* TASK TO CARRY OUT *
Wherever the word "scene" appears in a line, extract that line.

________________________________________

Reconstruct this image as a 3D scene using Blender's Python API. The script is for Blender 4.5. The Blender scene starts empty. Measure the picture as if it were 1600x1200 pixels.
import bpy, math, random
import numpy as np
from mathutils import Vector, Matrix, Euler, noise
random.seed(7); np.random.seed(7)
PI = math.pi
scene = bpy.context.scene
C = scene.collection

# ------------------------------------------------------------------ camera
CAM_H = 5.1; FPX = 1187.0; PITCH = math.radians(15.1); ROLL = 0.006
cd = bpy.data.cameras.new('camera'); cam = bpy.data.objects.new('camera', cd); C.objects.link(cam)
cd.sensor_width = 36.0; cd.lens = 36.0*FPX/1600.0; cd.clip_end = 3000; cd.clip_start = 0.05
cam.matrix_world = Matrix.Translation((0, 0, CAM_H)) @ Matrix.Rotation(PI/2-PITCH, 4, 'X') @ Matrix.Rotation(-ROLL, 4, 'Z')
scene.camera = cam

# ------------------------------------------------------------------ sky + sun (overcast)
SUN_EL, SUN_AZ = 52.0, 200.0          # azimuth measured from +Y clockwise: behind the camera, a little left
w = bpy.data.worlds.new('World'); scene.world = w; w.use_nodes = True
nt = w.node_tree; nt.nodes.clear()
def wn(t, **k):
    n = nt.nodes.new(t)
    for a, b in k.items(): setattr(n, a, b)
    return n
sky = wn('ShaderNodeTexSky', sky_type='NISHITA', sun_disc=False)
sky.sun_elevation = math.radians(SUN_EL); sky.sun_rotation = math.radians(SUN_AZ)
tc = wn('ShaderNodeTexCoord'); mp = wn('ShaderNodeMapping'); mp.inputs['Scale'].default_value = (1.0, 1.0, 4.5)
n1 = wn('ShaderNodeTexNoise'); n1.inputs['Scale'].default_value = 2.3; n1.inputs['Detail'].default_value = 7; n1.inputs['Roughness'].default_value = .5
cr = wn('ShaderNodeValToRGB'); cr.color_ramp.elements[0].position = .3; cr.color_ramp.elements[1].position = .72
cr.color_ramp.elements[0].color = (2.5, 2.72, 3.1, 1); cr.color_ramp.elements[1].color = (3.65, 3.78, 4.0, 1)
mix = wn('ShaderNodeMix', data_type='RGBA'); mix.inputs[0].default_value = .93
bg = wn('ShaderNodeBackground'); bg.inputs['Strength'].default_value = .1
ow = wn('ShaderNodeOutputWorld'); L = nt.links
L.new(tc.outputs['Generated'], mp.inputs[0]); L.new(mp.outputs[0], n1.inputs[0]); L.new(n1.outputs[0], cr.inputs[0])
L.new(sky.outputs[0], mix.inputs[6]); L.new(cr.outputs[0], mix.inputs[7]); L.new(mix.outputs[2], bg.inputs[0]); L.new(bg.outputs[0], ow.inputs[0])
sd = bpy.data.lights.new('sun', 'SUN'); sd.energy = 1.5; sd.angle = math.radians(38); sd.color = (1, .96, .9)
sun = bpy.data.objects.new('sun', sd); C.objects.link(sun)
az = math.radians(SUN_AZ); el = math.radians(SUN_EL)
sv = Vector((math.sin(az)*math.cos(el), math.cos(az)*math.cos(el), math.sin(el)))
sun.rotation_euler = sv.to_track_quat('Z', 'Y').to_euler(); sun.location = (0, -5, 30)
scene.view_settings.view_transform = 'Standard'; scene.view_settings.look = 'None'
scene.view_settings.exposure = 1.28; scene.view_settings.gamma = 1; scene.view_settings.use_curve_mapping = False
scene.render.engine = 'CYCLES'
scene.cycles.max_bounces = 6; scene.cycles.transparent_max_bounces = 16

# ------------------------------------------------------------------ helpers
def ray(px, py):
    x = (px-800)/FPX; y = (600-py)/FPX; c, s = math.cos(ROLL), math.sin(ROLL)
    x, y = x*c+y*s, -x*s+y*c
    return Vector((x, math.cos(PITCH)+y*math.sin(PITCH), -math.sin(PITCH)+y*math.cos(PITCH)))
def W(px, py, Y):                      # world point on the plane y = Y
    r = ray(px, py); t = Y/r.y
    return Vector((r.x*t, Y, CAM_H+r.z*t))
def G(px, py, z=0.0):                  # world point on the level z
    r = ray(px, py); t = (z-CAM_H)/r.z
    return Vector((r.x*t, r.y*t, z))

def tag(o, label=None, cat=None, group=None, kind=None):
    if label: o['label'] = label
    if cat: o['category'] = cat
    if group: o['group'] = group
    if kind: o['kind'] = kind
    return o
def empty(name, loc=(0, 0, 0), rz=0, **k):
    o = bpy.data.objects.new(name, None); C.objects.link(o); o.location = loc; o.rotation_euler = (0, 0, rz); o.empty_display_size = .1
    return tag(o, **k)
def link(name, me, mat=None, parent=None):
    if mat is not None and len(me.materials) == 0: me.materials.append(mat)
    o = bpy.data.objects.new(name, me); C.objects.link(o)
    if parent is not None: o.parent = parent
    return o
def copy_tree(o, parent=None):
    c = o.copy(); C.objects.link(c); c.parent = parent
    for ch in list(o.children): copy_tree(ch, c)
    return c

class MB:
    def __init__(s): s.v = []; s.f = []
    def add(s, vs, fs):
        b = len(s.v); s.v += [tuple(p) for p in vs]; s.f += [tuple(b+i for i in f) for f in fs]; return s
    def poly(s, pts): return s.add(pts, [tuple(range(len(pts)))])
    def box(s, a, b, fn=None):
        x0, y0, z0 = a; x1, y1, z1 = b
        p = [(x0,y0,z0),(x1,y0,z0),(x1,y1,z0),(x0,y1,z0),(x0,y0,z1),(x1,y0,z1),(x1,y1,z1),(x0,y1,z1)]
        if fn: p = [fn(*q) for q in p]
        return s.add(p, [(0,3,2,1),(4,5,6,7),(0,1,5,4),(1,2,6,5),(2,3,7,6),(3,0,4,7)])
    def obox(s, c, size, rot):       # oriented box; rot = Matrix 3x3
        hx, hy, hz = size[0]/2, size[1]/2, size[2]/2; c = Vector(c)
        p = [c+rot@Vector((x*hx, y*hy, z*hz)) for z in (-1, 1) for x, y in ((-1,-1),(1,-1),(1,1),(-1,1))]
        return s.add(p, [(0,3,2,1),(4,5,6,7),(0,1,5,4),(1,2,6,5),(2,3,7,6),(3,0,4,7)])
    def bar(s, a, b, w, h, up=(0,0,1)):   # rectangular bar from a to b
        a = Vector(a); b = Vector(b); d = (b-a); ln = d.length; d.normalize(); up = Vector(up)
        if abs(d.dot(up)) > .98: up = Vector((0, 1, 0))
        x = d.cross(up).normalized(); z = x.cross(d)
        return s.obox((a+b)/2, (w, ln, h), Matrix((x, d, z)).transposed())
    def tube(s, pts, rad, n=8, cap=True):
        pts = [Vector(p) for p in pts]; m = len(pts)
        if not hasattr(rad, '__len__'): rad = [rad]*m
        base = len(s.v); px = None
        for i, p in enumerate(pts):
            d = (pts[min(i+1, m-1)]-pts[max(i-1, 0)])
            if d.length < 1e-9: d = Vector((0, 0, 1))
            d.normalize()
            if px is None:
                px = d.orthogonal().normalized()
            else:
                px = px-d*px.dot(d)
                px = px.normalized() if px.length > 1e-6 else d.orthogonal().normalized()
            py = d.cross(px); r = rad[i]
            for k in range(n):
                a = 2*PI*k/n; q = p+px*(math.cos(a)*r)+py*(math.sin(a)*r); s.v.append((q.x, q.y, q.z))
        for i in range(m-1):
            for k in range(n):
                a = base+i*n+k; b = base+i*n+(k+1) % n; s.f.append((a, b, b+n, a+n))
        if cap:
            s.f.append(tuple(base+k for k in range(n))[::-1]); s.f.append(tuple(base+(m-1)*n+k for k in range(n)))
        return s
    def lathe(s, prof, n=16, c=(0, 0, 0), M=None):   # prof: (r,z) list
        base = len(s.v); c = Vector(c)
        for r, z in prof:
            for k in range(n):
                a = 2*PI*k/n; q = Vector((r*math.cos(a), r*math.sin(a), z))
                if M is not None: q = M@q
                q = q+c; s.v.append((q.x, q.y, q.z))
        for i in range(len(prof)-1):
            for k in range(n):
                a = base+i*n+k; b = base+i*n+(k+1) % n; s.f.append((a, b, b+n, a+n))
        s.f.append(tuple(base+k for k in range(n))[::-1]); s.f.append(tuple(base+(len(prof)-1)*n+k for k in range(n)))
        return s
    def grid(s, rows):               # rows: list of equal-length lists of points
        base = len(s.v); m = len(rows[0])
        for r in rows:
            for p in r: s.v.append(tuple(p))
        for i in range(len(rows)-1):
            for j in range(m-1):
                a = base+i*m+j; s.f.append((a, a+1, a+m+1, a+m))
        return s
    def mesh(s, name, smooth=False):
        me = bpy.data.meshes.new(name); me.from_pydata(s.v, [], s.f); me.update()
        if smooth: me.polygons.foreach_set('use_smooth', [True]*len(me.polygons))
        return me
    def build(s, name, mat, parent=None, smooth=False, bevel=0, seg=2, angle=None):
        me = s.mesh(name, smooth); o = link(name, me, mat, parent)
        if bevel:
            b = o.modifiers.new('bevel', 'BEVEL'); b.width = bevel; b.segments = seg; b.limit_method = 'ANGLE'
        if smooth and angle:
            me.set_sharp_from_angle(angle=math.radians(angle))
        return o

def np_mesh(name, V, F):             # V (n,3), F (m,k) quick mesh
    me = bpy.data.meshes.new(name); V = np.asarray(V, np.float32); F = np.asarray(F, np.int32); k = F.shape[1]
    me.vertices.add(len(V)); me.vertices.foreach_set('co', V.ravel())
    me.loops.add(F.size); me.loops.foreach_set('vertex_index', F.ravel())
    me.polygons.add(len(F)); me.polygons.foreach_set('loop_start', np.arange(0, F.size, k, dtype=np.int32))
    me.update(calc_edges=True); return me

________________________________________

* SOLUTION BELOW *
Reconstruct this image as a 3D scene using Blender's Python API. The script is for Blender 4.5. The Blender scene starts empty. Measure the picture as if it were 1600x1200 pixels.
scene = bpy.context.scene
C = scene.collection
scene.camera = cam
w = bpy.data.worlds.new('World'); scene.world = w; w.use_nodes = True
scene.view_settings.view_transform = 'Standard'; scene.view_settings.look = 'None'
scene.view_settings.exposure = 1.28; scene.view_settings.gamma = 1; scene.view_settings.use_curve_mapping = False
scene.render.engine = 'CYCLES'
scene.cycles.max_bounces = 6; scene.cycles.transparent_max_bounces = 16